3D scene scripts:
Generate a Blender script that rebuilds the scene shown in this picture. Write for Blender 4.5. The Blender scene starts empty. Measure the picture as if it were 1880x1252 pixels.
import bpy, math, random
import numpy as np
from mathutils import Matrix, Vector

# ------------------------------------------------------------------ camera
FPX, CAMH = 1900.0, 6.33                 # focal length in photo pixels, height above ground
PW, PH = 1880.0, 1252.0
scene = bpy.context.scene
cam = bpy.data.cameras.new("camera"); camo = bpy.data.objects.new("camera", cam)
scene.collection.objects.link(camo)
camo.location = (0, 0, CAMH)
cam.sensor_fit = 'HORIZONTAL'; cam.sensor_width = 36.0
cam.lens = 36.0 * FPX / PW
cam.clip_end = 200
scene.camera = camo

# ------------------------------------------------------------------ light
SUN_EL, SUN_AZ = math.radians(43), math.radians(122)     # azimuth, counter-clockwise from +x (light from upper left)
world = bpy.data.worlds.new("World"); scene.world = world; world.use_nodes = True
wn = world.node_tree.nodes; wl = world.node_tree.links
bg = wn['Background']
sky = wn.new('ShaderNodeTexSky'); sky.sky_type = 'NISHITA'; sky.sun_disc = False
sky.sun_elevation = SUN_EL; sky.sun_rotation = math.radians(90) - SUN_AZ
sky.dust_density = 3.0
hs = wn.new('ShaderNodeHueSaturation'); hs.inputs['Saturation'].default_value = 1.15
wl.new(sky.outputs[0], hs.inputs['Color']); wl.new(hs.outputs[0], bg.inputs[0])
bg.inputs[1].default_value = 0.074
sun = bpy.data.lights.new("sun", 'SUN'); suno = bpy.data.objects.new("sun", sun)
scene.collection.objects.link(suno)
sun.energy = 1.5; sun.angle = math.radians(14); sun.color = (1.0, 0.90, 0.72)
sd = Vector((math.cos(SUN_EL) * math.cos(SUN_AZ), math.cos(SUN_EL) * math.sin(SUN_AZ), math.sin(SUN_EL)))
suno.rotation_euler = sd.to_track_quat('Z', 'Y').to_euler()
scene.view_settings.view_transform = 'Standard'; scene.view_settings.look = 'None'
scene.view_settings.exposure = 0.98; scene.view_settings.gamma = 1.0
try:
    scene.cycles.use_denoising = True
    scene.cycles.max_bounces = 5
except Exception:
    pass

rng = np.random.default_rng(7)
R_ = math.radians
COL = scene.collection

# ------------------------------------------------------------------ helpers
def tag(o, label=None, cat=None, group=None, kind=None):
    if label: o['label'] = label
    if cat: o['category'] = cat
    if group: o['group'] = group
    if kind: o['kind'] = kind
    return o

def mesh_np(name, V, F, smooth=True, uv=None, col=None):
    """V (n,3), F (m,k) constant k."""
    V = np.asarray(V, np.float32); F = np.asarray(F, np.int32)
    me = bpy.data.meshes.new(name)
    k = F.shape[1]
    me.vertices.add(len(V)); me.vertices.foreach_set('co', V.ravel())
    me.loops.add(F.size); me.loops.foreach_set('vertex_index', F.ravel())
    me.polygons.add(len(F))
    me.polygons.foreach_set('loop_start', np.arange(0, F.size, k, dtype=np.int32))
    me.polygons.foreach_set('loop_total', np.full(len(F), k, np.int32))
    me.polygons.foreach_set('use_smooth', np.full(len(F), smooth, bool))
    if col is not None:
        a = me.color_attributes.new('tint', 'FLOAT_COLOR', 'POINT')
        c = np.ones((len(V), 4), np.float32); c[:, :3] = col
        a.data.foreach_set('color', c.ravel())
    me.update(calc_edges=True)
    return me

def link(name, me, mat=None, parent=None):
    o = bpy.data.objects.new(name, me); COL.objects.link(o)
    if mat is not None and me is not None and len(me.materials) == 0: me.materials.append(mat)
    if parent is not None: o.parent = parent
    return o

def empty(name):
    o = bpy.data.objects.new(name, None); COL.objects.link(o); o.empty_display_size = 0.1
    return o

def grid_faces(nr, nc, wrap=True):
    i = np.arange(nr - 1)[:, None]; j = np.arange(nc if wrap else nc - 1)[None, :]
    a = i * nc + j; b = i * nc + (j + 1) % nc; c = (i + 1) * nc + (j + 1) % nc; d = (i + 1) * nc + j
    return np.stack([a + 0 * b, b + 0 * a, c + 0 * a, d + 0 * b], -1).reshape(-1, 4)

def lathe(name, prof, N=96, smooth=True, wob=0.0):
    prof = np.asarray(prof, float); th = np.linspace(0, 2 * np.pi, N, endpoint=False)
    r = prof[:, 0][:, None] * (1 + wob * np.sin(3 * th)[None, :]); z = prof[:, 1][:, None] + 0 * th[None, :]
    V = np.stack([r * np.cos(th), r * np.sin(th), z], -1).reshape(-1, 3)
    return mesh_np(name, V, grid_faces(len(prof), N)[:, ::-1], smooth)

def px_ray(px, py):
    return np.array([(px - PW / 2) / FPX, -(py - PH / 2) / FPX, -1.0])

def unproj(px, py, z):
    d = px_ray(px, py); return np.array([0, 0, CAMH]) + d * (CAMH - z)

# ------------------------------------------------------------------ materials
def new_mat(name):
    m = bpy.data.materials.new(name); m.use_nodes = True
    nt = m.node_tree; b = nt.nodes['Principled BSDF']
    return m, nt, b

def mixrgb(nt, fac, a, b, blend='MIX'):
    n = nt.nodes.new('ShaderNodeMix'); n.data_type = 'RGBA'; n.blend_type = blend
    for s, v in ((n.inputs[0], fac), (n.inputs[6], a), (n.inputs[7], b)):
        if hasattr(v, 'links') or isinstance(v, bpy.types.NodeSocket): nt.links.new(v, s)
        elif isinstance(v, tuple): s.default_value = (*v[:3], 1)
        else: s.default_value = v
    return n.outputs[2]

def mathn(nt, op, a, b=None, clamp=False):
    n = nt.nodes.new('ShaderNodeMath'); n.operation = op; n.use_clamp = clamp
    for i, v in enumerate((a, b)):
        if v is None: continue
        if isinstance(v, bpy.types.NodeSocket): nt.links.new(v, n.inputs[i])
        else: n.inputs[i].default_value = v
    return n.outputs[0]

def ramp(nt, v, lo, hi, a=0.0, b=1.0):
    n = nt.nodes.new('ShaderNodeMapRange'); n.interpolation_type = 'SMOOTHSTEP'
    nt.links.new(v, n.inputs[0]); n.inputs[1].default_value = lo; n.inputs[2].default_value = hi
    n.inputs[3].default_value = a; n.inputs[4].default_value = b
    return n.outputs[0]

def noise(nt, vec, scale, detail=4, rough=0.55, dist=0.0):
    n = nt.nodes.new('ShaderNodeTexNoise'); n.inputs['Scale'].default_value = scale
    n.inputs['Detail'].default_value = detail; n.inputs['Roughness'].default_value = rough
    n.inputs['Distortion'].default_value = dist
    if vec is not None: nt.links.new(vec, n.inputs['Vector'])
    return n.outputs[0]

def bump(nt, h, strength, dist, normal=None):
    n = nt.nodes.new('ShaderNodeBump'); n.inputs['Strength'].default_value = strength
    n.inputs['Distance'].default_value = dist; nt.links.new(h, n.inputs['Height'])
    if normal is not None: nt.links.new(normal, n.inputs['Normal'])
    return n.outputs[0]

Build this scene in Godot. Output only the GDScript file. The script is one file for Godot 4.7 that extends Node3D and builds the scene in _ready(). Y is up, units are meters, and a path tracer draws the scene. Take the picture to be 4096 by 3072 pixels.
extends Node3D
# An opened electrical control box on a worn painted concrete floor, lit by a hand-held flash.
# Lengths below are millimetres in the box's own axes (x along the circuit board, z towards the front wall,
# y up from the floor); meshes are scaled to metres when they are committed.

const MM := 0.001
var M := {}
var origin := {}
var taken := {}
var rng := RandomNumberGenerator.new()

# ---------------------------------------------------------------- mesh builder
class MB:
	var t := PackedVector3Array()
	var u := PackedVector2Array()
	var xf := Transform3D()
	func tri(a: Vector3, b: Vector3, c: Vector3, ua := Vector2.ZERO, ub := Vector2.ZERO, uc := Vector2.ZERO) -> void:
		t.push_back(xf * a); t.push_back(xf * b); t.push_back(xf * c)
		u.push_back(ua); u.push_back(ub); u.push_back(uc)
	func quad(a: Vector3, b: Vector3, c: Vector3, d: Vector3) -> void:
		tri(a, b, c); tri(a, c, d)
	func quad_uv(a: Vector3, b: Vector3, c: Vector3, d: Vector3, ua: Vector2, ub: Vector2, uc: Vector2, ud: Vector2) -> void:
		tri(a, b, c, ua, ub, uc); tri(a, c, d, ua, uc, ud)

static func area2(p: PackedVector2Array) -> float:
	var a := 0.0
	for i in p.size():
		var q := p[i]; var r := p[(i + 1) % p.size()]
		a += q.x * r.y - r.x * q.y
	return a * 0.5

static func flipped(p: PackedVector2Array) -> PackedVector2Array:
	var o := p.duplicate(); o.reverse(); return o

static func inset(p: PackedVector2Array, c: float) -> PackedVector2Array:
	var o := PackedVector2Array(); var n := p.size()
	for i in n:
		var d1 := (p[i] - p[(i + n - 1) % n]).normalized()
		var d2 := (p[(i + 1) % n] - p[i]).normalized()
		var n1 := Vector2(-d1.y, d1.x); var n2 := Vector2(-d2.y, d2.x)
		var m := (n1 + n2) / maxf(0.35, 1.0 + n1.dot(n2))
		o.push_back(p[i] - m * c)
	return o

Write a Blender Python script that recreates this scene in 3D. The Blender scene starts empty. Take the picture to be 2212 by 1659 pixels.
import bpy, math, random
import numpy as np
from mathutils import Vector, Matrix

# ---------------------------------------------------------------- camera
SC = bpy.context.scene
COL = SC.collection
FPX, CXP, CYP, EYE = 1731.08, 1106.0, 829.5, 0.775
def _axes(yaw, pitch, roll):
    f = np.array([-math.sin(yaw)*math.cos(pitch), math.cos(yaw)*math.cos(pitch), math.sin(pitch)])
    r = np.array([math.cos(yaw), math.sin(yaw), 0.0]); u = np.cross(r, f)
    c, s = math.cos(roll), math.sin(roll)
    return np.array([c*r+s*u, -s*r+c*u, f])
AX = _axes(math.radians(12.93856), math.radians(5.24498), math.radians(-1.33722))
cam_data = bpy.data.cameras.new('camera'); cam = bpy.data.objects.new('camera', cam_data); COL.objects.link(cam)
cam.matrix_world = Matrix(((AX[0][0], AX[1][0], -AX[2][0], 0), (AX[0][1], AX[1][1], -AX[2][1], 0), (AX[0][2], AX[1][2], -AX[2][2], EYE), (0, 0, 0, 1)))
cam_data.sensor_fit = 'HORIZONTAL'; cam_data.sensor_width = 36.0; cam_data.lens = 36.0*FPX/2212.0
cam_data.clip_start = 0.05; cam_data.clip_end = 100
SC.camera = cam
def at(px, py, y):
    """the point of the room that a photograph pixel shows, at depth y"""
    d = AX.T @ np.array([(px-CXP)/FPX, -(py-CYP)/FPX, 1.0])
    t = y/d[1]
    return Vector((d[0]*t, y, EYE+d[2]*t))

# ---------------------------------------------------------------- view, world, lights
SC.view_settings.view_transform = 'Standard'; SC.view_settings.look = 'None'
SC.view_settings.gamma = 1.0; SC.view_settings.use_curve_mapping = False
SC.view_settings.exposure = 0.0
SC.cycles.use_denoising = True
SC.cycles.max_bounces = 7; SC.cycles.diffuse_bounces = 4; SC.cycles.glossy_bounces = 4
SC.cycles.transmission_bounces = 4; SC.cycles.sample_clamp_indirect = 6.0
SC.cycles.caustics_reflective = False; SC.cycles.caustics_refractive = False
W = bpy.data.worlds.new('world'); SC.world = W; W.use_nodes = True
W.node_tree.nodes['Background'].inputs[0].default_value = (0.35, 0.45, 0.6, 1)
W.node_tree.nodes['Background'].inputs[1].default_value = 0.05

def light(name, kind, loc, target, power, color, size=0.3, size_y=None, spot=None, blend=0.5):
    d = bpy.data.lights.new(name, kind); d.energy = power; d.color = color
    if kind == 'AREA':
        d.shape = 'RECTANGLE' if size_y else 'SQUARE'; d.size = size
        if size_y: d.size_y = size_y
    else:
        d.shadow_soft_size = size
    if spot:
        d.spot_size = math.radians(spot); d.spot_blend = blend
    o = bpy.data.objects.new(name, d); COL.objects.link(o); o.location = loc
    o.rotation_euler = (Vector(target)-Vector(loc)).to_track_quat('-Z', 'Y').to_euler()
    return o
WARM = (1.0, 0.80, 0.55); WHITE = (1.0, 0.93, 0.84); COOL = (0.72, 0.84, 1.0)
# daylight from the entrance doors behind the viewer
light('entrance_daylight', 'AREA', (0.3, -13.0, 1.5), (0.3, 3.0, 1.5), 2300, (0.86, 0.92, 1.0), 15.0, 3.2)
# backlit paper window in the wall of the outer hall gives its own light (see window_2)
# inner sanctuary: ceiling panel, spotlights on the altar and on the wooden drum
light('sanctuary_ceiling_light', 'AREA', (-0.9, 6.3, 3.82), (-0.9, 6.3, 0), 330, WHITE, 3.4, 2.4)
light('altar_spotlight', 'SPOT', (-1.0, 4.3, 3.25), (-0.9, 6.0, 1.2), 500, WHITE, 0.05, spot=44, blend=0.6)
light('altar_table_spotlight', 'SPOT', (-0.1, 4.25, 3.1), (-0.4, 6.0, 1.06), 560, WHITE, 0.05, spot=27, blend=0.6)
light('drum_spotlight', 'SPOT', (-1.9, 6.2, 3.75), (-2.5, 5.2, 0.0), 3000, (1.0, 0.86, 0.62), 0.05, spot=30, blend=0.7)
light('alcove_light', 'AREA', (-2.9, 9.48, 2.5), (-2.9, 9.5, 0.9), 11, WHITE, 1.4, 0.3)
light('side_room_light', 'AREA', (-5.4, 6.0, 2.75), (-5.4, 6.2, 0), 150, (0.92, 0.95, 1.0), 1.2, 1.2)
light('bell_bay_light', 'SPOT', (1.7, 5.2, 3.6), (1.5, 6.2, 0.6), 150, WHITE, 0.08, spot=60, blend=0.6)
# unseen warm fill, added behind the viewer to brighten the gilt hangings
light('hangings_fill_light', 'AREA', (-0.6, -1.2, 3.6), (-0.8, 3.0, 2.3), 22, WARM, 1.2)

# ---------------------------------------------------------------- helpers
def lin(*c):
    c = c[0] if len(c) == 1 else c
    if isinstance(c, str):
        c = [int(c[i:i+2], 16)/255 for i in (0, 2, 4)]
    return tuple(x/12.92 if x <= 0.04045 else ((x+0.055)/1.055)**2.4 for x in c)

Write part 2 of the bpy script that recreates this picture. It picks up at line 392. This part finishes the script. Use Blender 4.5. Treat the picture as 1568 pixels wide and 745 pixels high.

WHAT TO DO:
Take every line that includes the string "picture" and copy it.

ANSWER TO THIS EXERCISE:
Generate a Blender script that rebuilds the scene shown in this picture. Write for Blender 4.5. The Blender scene starts empty. Measure the picture as if it were 1880x1252 pixels.
Build this scene in Godot. Output only the GDScript file. The script is one file for Godot 4.7 that extends Node3D and builds the scene in _ready(). Y is up, units are meters, and a path tracer draws the scene. Take the picture to be 4096 by 3072 pixels.
Write a Blender Python script that recreates this scene in 3D. The Blender scene starts empty. Take the picture to be 2212 by 1659 pixels.
Write part 2 of the bpy script that recreates this picture. It picks up at line 392. This part finishes the script. Use Blender 4.5. Treat the picture as 1568 pixels wide and 745 pixels high.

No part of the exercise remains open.